[Begin RECORDED DATA]

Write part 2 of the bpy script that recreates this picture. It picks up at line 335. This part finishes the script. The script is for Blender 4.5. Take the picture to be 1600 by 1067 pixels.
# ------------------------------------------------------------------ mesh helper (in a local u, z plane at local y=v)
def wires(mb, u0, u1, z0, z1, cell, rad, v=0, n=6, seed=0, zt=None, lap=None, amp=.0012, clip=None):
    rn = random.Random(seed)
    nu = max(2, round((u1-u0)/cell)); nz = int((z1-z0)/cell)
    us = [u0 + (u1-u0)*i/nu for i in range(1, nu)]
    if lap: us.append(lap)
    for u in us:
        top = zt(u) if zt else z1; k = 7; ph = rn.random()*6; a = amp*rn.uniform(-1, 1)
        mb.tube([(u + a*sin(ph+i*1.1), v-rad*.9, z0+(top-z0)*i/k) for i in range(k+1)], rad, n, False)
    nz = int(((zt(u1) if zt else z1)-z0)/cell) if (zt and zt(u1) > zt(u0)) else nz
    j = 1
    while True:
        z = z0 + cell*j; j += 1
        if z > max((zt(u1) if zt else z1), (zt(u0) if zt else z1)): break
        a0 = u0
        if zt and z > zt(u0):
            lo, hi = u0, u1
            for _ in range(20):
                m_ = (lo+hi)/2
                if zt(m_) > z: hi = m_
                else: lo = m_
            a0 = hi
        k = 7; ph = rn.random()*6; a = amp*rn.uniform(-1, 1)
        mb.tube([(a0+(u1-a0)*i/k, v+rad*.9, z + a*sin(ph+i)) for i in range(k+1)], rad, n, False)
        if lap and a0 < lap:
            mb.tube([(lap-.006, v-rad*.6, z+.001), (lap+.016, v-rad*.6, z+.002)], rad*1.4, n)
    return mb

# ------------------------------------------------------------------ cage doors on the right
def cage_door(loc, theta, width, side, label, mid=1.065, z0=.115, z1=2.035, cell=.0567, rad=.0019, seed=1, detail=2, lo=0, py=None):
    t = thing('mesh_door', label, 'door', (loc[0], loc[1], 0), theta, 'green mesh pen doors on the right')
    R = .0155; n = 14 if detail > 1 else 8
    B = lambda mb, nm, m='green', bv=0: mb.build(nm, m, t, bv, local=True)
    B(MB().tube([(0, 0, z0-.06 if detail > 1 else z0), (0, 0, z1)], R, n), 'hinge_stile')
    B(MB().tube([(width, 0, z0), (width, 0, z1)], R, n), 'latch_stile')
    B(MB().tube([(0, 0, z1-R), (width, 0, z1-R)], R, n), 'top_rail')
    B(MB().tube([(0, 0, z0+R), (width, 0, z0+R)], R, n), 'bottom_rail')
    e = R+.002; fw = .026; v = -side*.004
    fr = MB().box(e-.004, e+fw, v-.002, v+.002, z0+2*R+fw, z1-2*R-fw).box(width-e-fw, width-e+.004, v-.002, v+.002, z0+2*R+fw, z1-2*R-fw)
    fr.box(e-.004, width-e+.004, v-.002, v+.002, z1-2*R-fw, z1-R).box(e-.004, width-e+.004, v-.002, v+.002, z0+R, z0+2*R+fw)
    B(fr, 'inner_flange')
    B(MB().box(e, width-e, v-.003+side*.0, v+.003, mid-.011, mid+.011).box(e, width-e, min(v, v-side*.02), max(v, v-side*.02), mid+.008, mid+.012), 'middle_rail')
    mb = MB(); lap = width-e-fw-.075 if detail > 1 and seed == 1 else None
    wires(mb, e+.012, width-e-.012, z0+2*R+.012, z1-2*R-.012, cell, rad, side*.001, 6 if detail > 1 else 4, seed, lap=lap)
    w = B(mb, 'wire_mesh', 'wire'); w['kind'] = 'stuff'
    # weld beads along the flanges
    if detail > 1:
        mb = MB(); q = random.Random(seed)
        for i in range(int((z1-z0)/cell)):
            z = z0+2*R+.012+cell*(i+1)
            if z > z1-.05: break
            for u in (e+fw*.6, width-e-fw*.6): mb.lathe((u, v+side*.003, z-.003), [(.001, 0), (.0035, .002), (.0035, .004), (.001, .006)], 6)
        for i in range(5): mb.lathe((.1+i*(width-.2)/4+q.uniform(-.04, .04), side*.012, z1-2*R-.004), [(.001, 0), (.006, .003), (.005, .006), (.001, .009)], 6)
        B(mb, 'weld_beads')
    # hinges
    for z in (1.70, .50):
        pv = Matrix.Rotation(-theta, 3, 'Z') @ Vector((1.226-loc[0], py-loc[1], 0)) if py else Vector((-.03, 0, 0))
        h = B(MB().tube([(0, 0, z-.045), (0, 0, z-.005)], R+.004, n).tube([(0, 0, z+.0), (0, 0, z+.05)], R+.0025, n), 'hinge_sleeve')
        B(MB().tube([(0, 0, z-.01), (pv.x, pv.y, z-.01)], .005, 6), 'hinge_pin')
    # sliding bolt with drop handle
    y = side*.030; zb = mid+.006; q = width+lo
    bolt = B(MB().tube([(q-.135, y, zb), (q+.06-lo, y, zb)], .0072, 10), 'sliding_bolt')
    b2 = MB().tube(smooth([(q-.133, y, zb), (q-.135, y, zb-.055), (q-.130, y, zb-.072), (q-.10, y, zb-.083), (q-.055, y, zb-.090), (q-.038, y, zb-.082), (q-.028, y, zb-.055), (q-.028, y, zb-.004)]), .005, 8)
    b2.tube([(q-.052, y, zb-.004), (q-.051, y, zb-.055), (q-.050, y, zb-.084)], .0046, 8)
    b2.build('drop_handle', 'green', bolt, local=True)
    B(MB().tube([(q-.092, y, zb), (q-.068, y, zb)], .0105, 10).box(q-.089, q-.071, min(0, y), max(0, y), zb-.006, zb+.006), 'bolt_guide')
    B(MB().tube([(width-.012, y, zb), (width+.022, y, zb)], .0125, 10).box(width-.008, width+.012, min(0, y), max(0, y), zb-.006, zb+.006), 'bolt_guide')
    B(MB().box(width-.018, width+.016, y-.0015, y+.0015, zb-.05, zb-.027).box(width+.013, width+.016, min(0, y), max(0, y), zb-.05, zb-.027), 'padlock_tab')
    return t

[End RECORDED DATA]

§ YOUR GOAL
Exactly reproduce every line of the data above.

§ FINISHED EXERCISE
Write part 2 of the bpy script that recreates this picture. It picks up at line 335. This part finishes the script. The script is for Blender 4.5. Take the picture to be 1600 by 1067 pixels.
# ------------------------------------------------------------------ mesh helper (in a local u, z plane at local y=v)
def wires(mb, u0, u1, z0, z1, cell, rad, v=0, n=6, seed=0, zt=None, lap=None, amp=.0012, clip=None):
    rn = random.Random(seed)
    nu = max(2, round((u1-u0)/cell)); nz = int((z1-z0)/cell)
    us = [u0 + (u1-u0)*i/nu for i in range(1, nu)]
    if lap: us.append(lap)
    for u in us:
        top = zt(u) if zt else z1; k = 7; ph = rn.random()*6; a = amp*rn.uniform(-1, 1)
        mb.tube([(u + a*sin(ph+i*1.1), v-rad*.9, z0+(top-z0)*i/k) for i in range(k+1)], rad, n, False)
    nz = int(((zt(u1) if zt else z1)-z0)/cell) if (zt and zt(u1) > zt(u0)) else nz
    j = 1
    while True:
        z = z0 + cell*j; j += 1
        if z > max((zt(u1) if zt else z1), (zt(u0) if zt else z1)): break
        a0 = u0
        if zt and z > zt(u0):
            lo, hi = u0, u1
            for _ in range(20):
                m_ = (lo+hi)/2
                if zt(m_) > z: hi = m_
                else: lo = m_
            a0 = hi
        k = 7; ph = rn.random()*6; a = amp*rn.uniform(-1, 1)
        mb.tube([(a0+(u1-a0)*i/k, v+rad*.9, z + a*sin(ph+i)) for i in range(k+1)], rad, n, False)
        if lap and a0 < lap:
            mb.tube([(lap-.006, v-rad*.6, z+.001), (lap+.016, v-rad*.6, z+.002)], rad*1.4, n)
    return mb

# ------------------------------------------------------------------ cage doors on the right
def cage_door(loc, theta, width, side, label, mid=1.065, z0=.115, z1=2.035, cell=.0567, rad=.0019, seed=1, detail=2, lo=0, py=None):
    t = thing('mesh_door', label, 'door', (loc[0], loc[1], 0), theta, 'green mesh pen doors on the right')
    R = .0155; n = 14 if detail > 1 else 8
    B = lambda mb, nm, m='green', bv=0: mb.build(nm, m, t, bv, local=True)
    B(MB().tube([(0, 0, z0-.06 if detail > 1 else z0), (0, 0, z1)], R, n), 'hinge_stile')
    B(MB().tube([(width, 0, z0), (width, 0, z1)], R, n), 'latch_stile')
    B(MB().tube([(0, 0, z1-R), (width, 0, z1-R)], R, n), 'top_rail')
    B(MB().tube([(0, 0, z0+R), (width, 0, z0+R)], R, n), 'bottom_rail')
    e = R+.002; fw = .026; v = -side*.004
    fr = MB().box(e-.004, e+fw, v-.002, v+.002, z0+2*R+fw, z1-2*R-fw).box(width-e-fw, width-e+.004, v-.002, v+.002, z0+2*R+fw, z1-2*R-fw)
    fr.box(e-.004, width-e+.004, v-.002, v+.002, z1-2*R-fw, z1-R).box(e-.004, width-e+.004, v-.002, v+.002, z0+R, z0+2*R+fw)
    B(fr, 'inner_flange')
    B(MB().box(e, width-e, v-.003+side*.0, v+.003, mid-.011, mid+.011).box(e, width-e, min(v, v-side*.02), max(v, v-side*.02), mid+.008, mid+.012), 'middle_rail')
    mb = MB(); lap = width-e-fw-.075 if detail > 1 and seed == 1 else None
    wires(mb, e+.012, width-e-.012, z0+2*R+.012, z1-2*R-.012, cell, rad, side*.001, 6 if detail > 1 else 4, seed, lap=lap)
    w = B(mb, 'wire_mesh', 'wire'); w['kind'] = 'stuff'
    # weld beads along the flanges
    if detail > 1:
        mb = MB(); q = random.Random(seed)
        for i in range(int((z1-z0)/cell)):
            z = z0+2*R+.012+cell*(i+1)
            if z > z1-.05: break
            for u in (e+fw*.6, width-e-fw*.6): mb.lathe((u, v+side*.003, z-.003), [(.001, 0), (.0035, .002), (.0035, .004), (.001, .006)], 6)
        for i in range(5): mb.lathe((.1+i*(width-.2)/4+q.uniform(-.04, .04), side*.012, z1-2*R-.004), [(.001, 0), (.006, .003), (.005, .006), (.001, .009)], 6)
        B(mb, 'weld_beads')
    # hinges
    for z in (1.70, .50):
        pv = Matrix.Rotation(-theta, 3, 'Z') @ Vector((1.226-loc[0], py-loc[1], 0)) if py else Vector((-.03, 0, 0))
        h = B(MB().tube([(0, 0, z-.045), (0, 0, z-.005)], R+.004, n).tube([(0, 0, z+.0), (0, 0, z+.05)], R+.0025, n), 'hinge_sleeve')
        B(MB().tube([(0, 0, z-.01), (pv.x, pv.y, z-.01)], .005, 6), 'hinge_pin')
    # sliding bolt with drop handle
    y = side*.030; zb = mid+.006; q = width+lo
    bolt = B(MB().tube([(q-.135, y, zb), (q+.06-lo, y, zb)], .0072, 10), 'sliding_bolt')
    b2 = MB().tube(smooth([(q-.133, y, zb), (q-.135, y, zb-.055), (q-.130, y, zb-.072), (q-.10, y, zb-.083), (q-.055, y, zb-.090), (q-.038, y, zb-.082), (q-.028, y, zb-.055), (q-.028, y, zb-.004)]), .005, 8)
    b2.tube([(q-.052, y, zb-.004), (q-.051, y, zb-.055), (q-.050, y, zb-.084)], .0046, 8)
    b2.build('drop_handle', 'green', bolt, local=True)
    B(MB().tube([(q-.092, y, zb), (q-.068, y, zb)], .0105, 10).box(q-.089, q-.071, min(0, y), max(0, y), zb-.006, zb+.006), 'bolt_guide')
    B(MB().tube([(width-.012, y, zb), (width+.022, y, zb)], .0125, 10).box(width-.008, width+.012, min(0, y), max(0, y), zb-.006, zb+.006), 'bolt_guide')
    B(MB().box(width-.018, width+.016, y-.0015, y+.0015, zb-.05, zb-.027).box(width+.013, width+.016, min(0, y), max(0, y), zb-.05, zb-.027), 'padlock_tab')
    return t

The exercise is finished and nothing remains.